Across the entries below, how many lines contain the string "Python"? Give only the count.

== RECORDS SHOWN

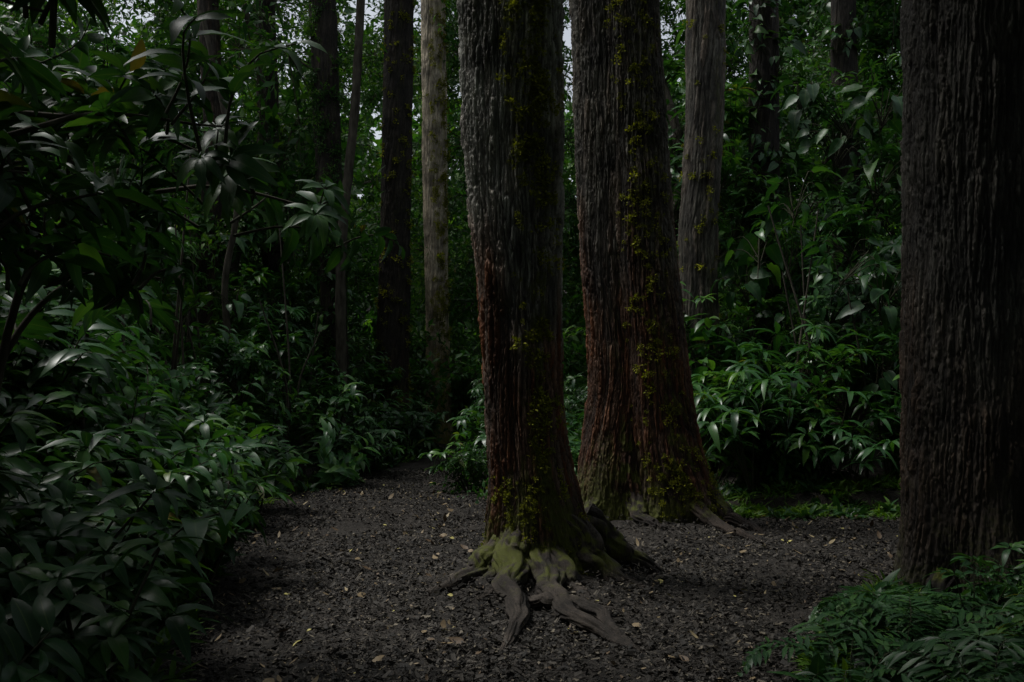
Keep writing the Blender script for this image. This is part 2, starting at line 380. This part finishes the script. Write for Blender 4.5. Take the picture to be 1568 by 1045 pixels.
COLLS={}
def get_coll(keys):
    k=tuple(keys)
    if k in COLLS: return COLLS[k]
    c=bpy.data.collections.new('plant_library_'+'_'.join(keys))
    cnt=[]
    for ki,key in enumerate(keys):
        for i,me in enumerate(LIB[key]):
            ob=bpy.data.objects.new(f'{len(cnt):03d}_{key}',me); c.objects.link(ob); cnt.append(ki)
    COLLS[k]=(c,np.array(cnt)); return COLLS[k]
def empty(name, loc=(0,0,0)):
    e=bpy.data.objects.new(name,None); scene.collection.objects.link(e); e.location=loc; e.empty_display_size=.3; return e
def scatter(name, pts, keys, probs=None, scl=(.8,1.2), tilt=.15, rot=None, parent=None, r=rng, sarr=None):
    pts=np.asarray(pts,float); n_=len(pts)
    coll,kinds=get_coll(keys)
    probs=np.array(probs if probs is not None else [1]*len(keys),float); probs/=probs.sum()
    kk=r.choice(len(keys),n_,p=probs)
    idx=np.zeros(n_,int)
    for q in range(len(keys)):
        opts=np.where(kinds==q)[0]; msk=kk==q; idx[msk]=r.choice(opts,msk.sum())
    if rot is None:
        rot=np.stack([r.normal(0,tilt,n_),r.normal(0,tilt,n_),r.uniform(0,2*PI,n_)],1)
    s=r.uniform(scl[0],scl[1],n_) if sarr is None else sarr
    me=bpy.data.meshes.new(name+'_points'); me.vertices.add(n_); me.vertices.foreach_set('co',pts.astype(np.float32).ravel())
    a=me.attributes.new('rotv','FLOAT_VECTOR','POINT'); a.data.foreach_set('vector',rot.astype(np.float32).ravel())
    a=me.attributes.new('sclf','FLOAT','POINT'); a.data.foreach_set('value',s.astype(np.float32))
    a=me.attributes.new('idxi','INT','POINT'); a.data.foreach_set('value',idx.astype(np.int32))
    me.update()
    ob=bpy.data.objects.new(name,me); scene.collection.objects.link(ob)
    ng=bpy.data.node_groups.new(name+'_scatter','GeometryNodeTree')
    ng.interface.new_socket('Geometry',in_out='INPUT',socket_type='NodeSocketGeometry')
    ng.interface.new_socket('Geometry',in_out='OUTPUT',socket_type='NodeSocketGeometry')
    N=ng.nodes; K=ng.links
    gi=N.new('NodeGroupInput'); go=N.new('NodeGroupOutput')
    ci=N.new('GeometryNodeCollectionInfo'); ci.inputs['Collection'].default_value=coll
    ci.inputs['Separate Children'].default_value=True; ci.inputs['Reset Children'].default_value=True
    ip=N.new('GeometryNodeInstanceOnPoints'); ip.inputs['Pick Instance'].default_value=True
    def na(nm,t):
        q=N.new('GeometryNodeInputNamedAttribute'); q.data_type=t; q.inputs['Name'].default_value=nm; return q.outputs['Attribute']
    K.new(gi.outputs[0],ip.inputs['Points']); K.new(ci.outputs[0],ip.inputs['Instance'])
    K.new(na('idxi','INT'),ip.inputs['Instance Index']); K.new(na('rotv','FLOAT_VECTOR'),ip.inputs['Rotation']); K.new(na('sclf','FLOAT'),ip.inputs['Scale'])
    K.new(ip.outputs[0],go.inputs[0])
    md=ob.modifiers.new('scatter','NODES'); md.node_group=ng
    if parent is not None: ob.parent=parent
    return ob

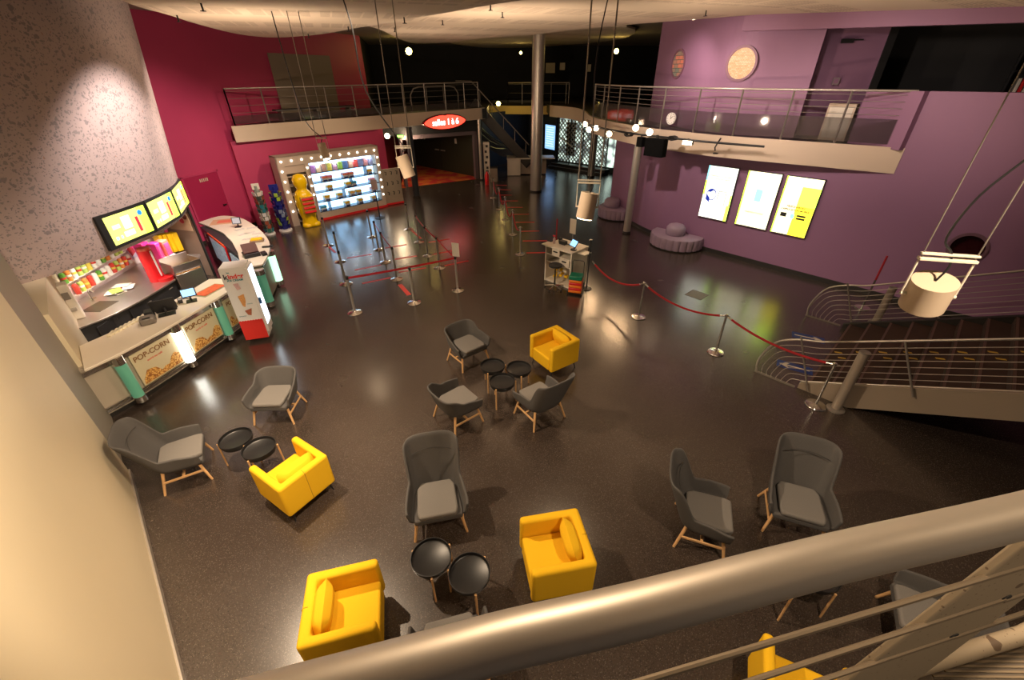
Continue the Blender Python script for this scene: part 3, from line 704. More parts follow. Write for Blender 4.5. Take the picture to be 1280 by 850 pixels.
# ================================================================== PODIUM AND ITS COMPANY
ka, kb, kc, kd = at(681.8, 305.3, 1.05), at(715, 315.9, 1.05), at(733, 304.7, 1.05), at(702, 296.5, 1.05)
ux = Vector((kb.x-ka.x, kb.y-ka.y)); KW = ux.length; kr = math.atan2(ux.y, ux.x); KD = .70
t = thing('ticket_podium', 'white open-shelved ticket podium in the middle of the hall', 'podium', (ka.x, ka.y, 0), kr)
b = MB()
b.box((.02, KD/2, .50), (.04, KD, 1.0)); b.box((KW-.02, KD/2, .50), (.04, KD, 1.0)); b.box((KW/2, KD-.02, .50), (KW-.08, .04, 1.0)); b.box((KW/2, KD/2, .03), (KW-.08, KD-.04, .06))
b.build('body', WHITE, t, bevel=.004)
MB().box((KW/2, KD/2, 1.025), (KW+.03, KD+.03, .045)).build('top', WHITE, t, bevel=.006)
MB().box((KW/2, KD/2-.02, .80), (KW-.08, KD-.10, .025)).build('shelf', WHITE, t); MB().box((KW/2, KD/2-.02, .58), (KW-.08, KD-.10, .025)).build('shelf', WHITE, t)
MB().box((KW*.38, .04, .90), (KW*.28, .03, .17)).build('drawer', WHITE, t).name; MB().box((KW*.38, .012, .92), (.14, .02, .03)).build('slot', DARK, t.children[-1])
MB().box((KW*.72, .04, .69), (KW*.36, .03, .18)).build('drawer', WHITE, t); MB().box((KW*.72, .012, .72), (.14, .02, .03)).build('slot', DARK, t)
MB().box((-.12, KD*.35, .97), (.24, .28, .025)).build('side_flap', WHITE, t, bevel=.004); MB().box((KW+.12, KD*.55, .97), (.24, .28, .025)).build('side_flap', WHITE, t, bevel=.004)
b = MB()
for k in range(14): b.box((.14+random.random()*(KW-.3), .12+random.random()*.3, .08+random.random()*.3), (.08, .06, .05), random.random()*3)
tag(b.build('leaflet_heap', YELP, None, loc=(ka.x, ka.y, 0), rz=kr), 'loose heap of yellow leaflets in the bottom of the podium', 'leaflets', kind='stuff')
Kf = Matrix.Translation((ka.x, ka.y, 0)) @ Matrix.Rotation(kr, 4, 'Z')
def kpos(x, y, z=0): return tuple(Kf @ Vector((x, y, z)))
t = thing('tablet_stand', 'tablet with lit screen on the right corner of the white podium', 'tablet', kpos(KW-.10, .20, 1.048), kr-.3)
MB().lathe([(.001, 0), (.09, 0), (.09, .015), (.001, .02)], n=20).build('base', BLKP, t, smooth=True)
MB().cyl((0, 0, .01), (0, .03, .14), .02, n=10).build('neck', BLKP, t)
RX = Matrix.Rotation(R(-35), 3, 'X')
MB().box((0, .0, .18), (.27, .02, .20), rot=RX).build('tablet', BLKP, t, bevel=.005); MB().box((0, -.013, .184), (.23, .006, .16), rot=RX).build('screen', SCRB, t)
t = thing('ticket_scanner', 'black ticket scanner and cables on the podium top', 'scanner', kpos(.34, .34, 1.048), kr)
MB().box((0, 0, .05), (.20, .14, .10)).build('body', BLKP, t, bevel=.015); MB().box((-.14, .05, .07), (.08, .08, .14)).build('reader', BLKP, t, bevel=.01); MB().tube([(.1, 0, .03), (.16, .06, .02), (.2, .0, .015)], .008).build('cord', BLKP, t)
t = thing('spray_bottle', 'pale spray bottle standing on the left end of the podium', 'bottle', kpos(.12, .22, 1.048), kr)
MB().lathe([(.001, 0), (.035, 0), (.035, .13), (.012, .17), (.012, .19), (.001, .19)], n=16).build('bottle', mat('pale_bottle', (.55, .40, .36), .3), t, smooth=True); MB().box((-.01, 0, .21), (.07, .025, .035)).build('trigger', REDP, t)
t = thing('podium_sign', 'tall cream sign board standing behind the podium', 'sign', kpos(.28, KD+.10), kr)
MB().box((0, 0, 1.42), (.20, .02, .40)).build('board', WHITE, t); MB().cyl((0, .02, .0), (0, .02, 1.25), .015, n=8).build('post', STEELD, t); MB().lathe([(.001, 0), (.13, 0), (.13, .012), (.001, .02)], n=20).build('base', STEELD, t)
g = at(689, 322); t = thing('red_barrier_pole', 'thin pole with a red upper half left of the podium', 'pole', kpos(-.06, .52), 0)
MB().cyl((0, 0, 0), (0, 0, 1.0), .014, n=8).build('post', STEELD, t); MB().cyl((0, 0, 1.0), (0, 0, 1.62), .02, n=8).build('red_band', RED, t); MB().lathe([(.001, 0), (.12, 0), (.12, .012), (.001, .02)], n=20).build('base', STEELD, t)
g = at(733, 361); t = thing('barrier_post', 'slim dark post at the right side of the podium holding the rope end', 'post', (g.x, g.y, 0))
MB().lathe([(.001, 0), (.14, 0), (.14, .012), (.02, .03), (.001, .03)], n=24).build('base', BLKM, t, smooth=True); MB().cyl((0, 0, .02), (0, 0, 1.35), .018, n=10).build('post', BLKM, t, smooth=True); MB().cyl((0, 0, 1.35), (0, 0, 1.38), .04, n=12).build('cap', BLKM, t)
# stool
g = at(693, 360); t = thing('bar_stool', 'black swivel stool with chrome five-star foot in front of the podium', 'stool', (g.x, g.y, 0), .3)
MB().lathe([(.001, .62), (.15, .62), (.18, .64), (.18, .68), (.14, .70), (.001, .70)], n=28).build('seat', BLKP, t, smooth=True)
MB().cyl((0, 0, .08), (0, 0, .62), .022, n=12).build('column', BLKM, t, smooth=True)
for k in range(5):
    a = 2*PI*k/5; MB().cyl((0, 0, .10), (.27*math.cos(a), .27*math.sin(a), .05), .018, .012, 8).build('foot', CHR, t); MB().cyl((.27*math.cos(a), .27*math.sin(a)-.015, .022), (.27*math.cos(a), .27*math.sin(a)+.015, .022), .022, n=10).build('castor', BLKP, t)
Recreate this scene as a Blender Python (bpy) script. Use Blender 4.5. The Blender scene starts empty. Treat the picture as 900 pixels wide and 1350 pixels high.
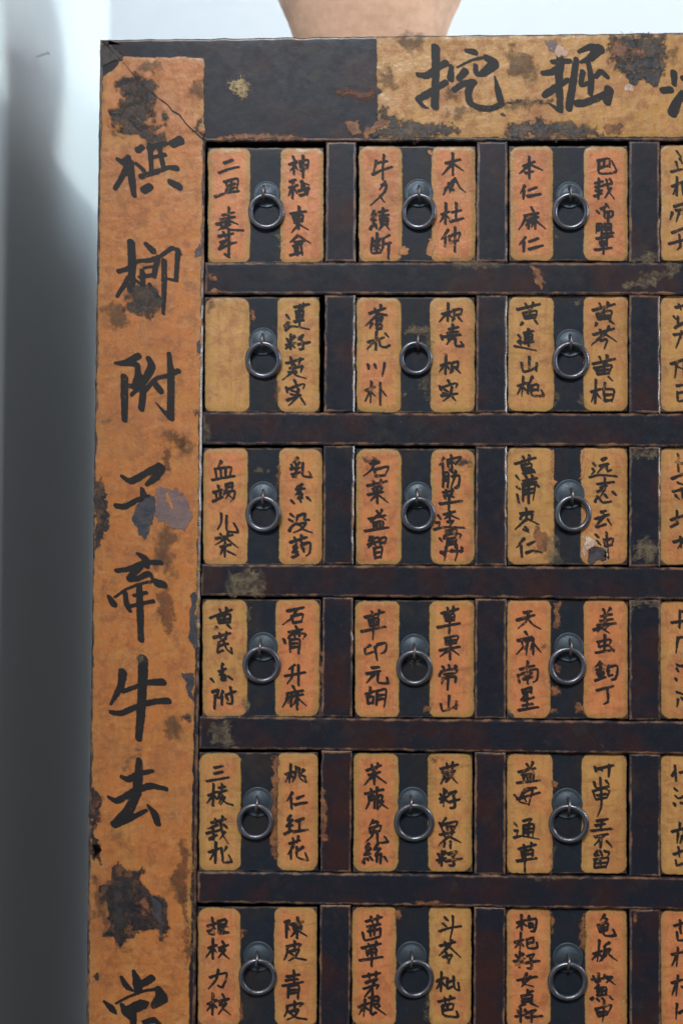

====

__COMPLETE ANSWER__. 2